In the previous two posts on barking (June 6 and June 13), the important points were: 1) Barking is a natural activity for dogs, 2) some breeds bark more than others, 3) people can inadvertently reinforce their dogs’ barking by inappropriate methods such as yelling, scolding, laughing and punishment, and 4) dogs can also learn to bark by imitating their “friends.”

Okay, I know all of you are waiting eagerly for the solutions! Like I said in the other posts, teaching a dog to stop barking after it has become a habit is very difficult. And also as important, changing the way you react to your dog’s barking is just as challenging.  Your dog has habits; so do you. And the reasons why your dog is barking also play a huge part in resolving the problem.

In this post, I’ll discuss alert or excitement barking. The next post will address territorial barking (usually outside) and the final post addresses fear and play barking.

Alert/Excitement Barking – In the House

I’ll bet that everyone who reads this post expects a magic solution to stop your dog from barking when he sees someone walk past the house or if someone comes to the door and enters the house. Sorry, there is no quick, easy and effortless solution that does not involve punishment (which jeopardizes the mental health of your dog and your relationship, so please try to avoid it). My first suggestion involves managing the dog’s environment.

Dogs bark because they get excited; their adrenaline rises. The very best way to prevent barking is to prevent the adrenaline from rising in the first place. How do you do that? If you have a dog who likes to bark at windows, ensure that he cannot be perched at the windows. Keep him away from the windows when you’re home, and when you cannot be home, close the curtains or shades.  Pair this step with some training, which will be discussed below. So, that’s tip #1, remove your dog from the source of barking.

Same thing goes if you are expecting visitors to your home. Keep your dog away from the door, the scene of repeated excitement. Place your dog in a quiet room or outside, preferably with another person and even better, have the other person distract your dog by doing some obedience training or engage in play. You can even go as far as placing a sign on your doorbell asking people not to ring it – at least while you are in the process of re-training your dog! 

Once your visitors are settled in and the initial excitement has ebbed, bring your dog out on a leash to greet them and have some treats handy.

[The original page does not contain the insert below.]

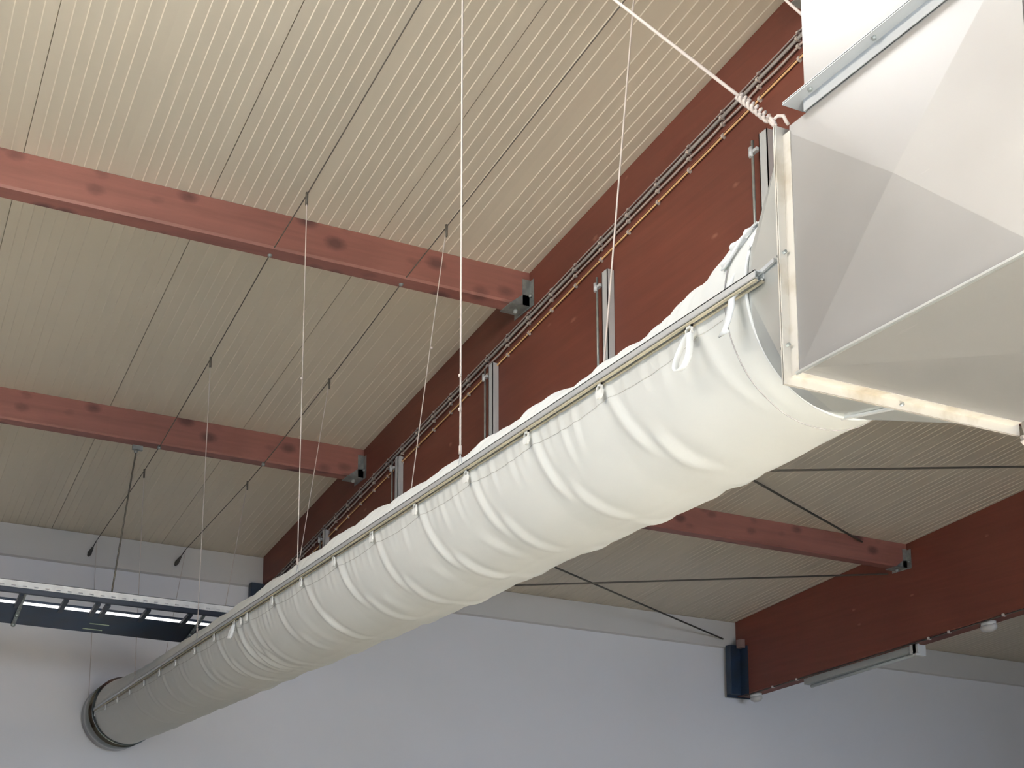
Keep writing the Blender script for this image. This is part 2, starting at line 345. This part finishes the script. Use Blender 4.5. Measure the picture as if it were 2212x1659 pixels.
# ------------------------------------------------------------------ hanging light frame near the far wall
XA, XB = -2.2, 3.0
t = thing('hanging_light_frame', 'long dark blue hanging light frame with a white slotted rail near the far wall', 'lamp', (.4, 7.55, 1.92))
mb = MB(); y0, y1 = 7.30, 7.305; zl, zh = 2.045, 2.094; za, zb_ = 2.052, 2.061; pit = .0755
mb.box(XA, XB, y0, y1, zb_, zh); mb.box(XA, XB, y0, y1, zl, za)
k = int((XB - XA) / pit)
for i in range(k):
    x = XA + .0265 + i * pit; mb.box(x + .028, x + pit, y0, y1, za, zb_)
mb.box(XA, XB, y0, y0 + .03, zh - .003, zh)
mb.build('slotted_rail', M_white, t)['label'] = 'white slotted rail'
mb = MB(); mb.box(XA, XB, 7.306, 7.314, 2.012, 2.046); mb.box(XA, XB, 7.306, 7.325, 2.010, 2.014); mb.build('inner_rail', M_darkf, t)
for x in (-1.85, -1.25, -.65, -.05, .55, 1.153, 1.455, 1.675, 1.745, 2.031, 2.333, 2.63):
    MB().bar((x, 7.34, 2.012), (x, 7.575, 1.985), .032, .022).build('crossbar', M_darkf, t)
mb = MB(); mb.prism([(7.535, 1.989), (7.815, 1.922), (7.822, 1.925), (7.822, 2.046), (7.61, 2.052), (7.61, 2.038), (7.805, 2.034), (7.805, 1.935), (7.537, 1.995)], 'x', XA, XB)
mb.build('lamp_housing', M_blue, t)
MB().tube([(XA + .05, 7.60, 2.018), (XB - .05, 7.60, 2.018)], .0135, 10).build('lamp_tube', M_tube, t)['label'] = 'glowing white tube'
def clampm(x):
    mb = MB(); mb.bar((x, 7.33, 2.030), (x, 7.53, 1.982), .022, .012); mb.bar((x, 7.52, 1.984), (x, 7.822, 1.912), .026, .010); mb.ball((x, 7.66, 1.947), .017, 8); mb.ball((x, 7.80, 1.913), .018, 8)
    mb.build('clamp', M_clamp, t)
for x in (-.9, 1.175, 2.44): clampm(x)
mk = mat('pale_strip', (.35, .40, .28), .5)
for x, yy in ((1.76, 7.67), (1.73, 7.755)):
    zz = 1.989 - (yy - 7.535) * .2393 - .002
    MB().box(x - .065, x + .075, yy, yy + .012, zz - .005, zz).build('label_strip', mk, t)['label'] = 'thin pale green strip'
for x in (-1.3,):
    MB().tube([(x, 7.5, 3.235), (x, 7.30, 2.09)], .005, 6).build('hanger_rod', M_wire, t)
hr = MB(); hr.tube([(1.936, 7.49, 3.232), (1.93, 7.488, 3.20), (1.90, 7.46, 3.02), (1.755, 7.305, 2.09)], .0065, 6); hr.build('hanger_rod', M_wire, t)
hk = MB(); hk.box(1.90, 1.975, 7.475, 7.505, 3.205, 3.235); hk.ball((1.925, 7.485, 3.19), .015, 8); hk.build('purlin_hook', M_galv, t)

# ------------------------------------------------------------------ wires and ropes that carry the duct
XR = 2.09; XR2 = 2.89
def zp(y, h): return zc(y) - h
v1 = [(XR, 2.0, 3.93), (XR, 3.21, 3.815), (XR, 3.43, 3.775), (XR, 4.894, 3.583), (XR, 5.387, 3.538), (XR, 6.357, 3.391), (XR, 7.46, 3.238), (XR, 7.53, 3.236), (XR, 7.845, 3.205), (XR, 9.347, 3.121)]
def wire(v, anchor, label):
    t = thing('suspension_wire', label, 'wire', v[4], 'two long wires under the purlins')
    MB().tube(v, .0035, 6, smooth=False).build('wire_run', M_wire, t)
    a = MB(); p = Vector(v[-1]); q = Vector(anchor); d = q - p
    a.tube([p, p + d * .45, p + d * .5, p + d * .92, q + Vector((0, .02, -.004))], [.0045, .0045, .009, .020, .012], 8); a.build('wall_anchor', M_black, t)
    for i in (3, 5, 8):
        MB().tube([(v[i][0], v[i][1], v[i][2] + .012), (v[i][0], v[i][1] + .002, v[i][2] - .055)], .0075, 6).build('rope_clamp', M_wire, t)
    for i in (4, 6):
        MB().ball((v[i][0], v[i][1], v[i][2]), .015, 8).build('eye_screw', M_galv, t)
    return t
wire(v1, (2.049, 9.45, 3.018), 'long dark wire zigzagging under the purlins, left one of the pair')
v2 = [(XR2, 2.0, 3.93), (XR2, 3.21, 3.815), (XR2, 3.43, 3.775), (XR2, 4.892, 3.594), (XR2, 5.382, 3.538), (XR2, 6.327, 3.383), (XR2, 7.46, 3.24), (XR2, 7.53, 3.236), (XR2, 7.782, 3.212), (XR2, 9.30, 3.135)]
wire(v2, (2.848, 9.45, 3.038), 'long dark wire zigzagging under the purlins, right one of the pair')

RZ0, RZ1 = 1.566, 1.594                                # rail bottom and top
def rope(top, bottom, r, label, ferr=(), ring=True):
    t = thing('hanging_rope', label, 'rope', bottom, 'thin ropes hanging down to the duct')
    T = Vector(top); B = Vector(bottom); pts = []
    B2 = B + Vector((0, 0, .055)) if ring else B
    for k in range(25):
        f = k / 24; pts.append(T.lerp(B2, f))
    MB().tube(pts, r, 6).build('rope_line', M_rope, t)
    if ring:
        mb = MB(); 
        mb.tube([B2, B + Vector((0, .010, .02)), B + Vector((0, .012, .0)), B + Vector((0, 0, -.004)), B + Vector((0, -.012, .0)), B + Vector((0, -.010, .02)), B2], .0018, 6)
        mb.build('hook_loop', M_strut, t)
        MB().tube([B2 + Vector((0, 0, .03)), B2 - Vector((0, 0, .002))], .0055, 6).build('ferrule', M_rope, t)
        MB().ball((B.x, B.y, B.z + .004), .011, 8).build('hook_nut', M_plastic, t)
    for z in ferr: MB().ball((T.x + (B.x - T.x) * (T.z - z) / (T.z - B.z) - .004, T.y, z), .008, 6).build('knot', M_rope, t)
zt = RZ1 + .004
rope((XR, 3.43, 3.775), (XR, 3.433, zt), .0036, 'long pale rope in the middle of the picture, hanging straight to the duct rail', (1.95, 1.82))
rope((XR, 4.894, 3.583), (XR, 4.901, zt), .0026, 'rope to the left duct rail crossing both red purlins at left', (2.6,))
rope((XR, 6.357, 3.391), (XR, 6.429, zt), .0026, 'rope to the left duct rail passing in front of the dark blue light frame')
rope((XR, 7.845, 3.205), (XR, 7.86, zt), .0026, 'rope to the left duct rail, next but one to the far end')
rope((XR, 9.347, 3.121), (XR, 9.36, zt), .0026, 'leftmost rope, reaching the duct end by the steel ring', ring=False)
rope((XR2, 3.43, 3.775), (2.665, 3.43, zt), .0036, 'pale rope running down past the top of the nearest zinc strut behind the duct')
rope((XR2, 4.892, 3.594), (2.665, 4.95, zt), .0026, 'slanting rope disappearing behind the duct, in front of the cable bundle', (2.9,))
rope((XR2, 6.327, 3.383), (2.665, 6.40, zt), .0026, 'slanting rope ending behind the duct below the far purlin')
rope((XR2, 7.782, 3.212), (2.665, 7.80, zt), .0026, 'slanting rope reaching the right end of the dark blue light frame')
rope((XR2, 9.30, 3.135), (2.665, 9.33, zt), .0026, 'slanting rope seen below the blue light frame beside the far duct end', ring=False)

# two guy ropes from the flange corners up to the roof
def guy(a, b, label, twist):
    t = thing('guy_rope', label, 'rope', a, 'guy ropes on the metal duct flange')
    A = Vector(a); B = Vector(b); d = (B - A).normalized(); L_ = (B - A).length
    s0 = .13 if twist else .05
    MB().tube([A + d * s0, B], .0042, 8).build('rope_line', M_rope, t)
    if twist:
        n1 = d.cross(Vector((0, 0, 1))).normalized(); n2 = d.cross(n1); mb = MB(); pts = []
        for ph0 in (0, PI):
            pts = [A + d * (.012 + s0 * 1.25 * k / 40) + 0.0065 * (math.cos(k * .62 + ph0) * n1 + math.sin(k * .62 + ph0) * n2) for k in range(41)]
            mb.tube(pts, .0045, 6)
        mb.build('twisted_knot', M_rope, t)
        mb = MB(); pts = [A + .015 * (math.cos(w) * d + math.sin(w) * Vector((0, .4, .9))) for w in [2 * PI * k / 16 for k in range(17)]]
        mb.tube(pts, .005, 6); mb.tube([A, A + Vector((.008, -.010, .010)), A + Vector((.014, -.022, .004)), A + Vector((.016, -.026, -.012)), A + Vector((.026, -.024, -.018))], .0042, 6); mb.build('end_loop', M_rope, t)
    else:
        for s in (.36, .39): MB().ball(tuple(A + d * (L_ * s)), .011, 8).build('knot', M_rope, t)
guy((2.070, 1.985, 1.945), (2.09, 3.42, 3.965), 'pale guy rope knotted to the upper left corner of the metal duct flange', True)
guy((2.83, 1.985, 1.945), (2.80, 3.19, 3.99), 'short visible guy rope disappearing behind the rising metal duct', False)

# ------------------------------------------------------------------ sheet-metal ductwork
BX0, BX1, BZ0, BZ1 = 2.09, 2.80, 1.287, 1.900
BY1, BY0 = 1.955, 1.400
D = thing('sheet_metal_duct', 'large galvanised sheet-metal duct elbow at the upper right, feeding the white fabric duct', 'duct', (2.445, 1.68, 1.26))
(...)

Calmly take your dog to your guests and reward him with treats and praise as he remains calm. If he gets excited, remember not to fuel the excitement by barking with him like so many of us tend to do: “Sit!” Down!” “Off!” We all try to get our dogs to obey but if he is in a state of excitement, you are just wasting your breathe and getting your dog even more jacked up. Instead, remove your dog from the room. Take him somewhere else and give him a Kong filled with treats. Sorry, I digressed… We’re discussing barking.

If you are not expecting guests and the doorbell rings, your dog is sure to bark. Stay calm and quiet and before opening the door, escort your dog to another room and close the door.  The idea is to keep your dog from the excitement that happens at the door. Once you have worked on the training tips below, you can keep your dog with you as you open the door.

Okay, those are the management portions of controlling barking. Here are the training tips. And this will take time and work.

One of my all-time favorite commands to use for many situations where you’d like to get your dog’s attention is “Watch!” This word tells your dog to look at you. Some people also use the word “Look!” When I teach dog training classes, this is the very first thing I teach. It’s a basic foundation for getting your dog to listen to you.

For barking problems, you may want to employ the use of “Watch!” Or pick another word. It could be “Quiet!” but ensure that you’re not already using this word when you are agitated.  Okay, begin training. Get some high value foods – canned chicken, cheese, hot dogs, liver bites – and work with your dog when you have some quiet time. When your dog is paying attention to you, say your cue, if it’s “Watch,” “Look” or whatever, and immediately feed the dog a small bit of treats.  Continue doing this until you see that your dog is showing lots of interest as you give the cue. This is classical conditioning at its best, pairing a cue with a response. When your dog hears the cue, he immediately thinks, “Yum!” With enough practice, your dog will be conditioned to stop what he’s doing, look at you when you say the word and know that good things are coming his way.

Of course, this cue will work like a champ when there are few distractions once your dog gets it. That’s why it’s important to practice this exercise by gradually increasing the distractions. In other words, if you only practice when there are no distractions it’s not realistic to expect your dog to respond to you when the doorbell rings!

The trick to getting this combination of tips to work will be to keep your dog’s level of excitement low so that he does not bark. And  if he does start to bark, you catch him in time to stop him with the practiced interrupt cue.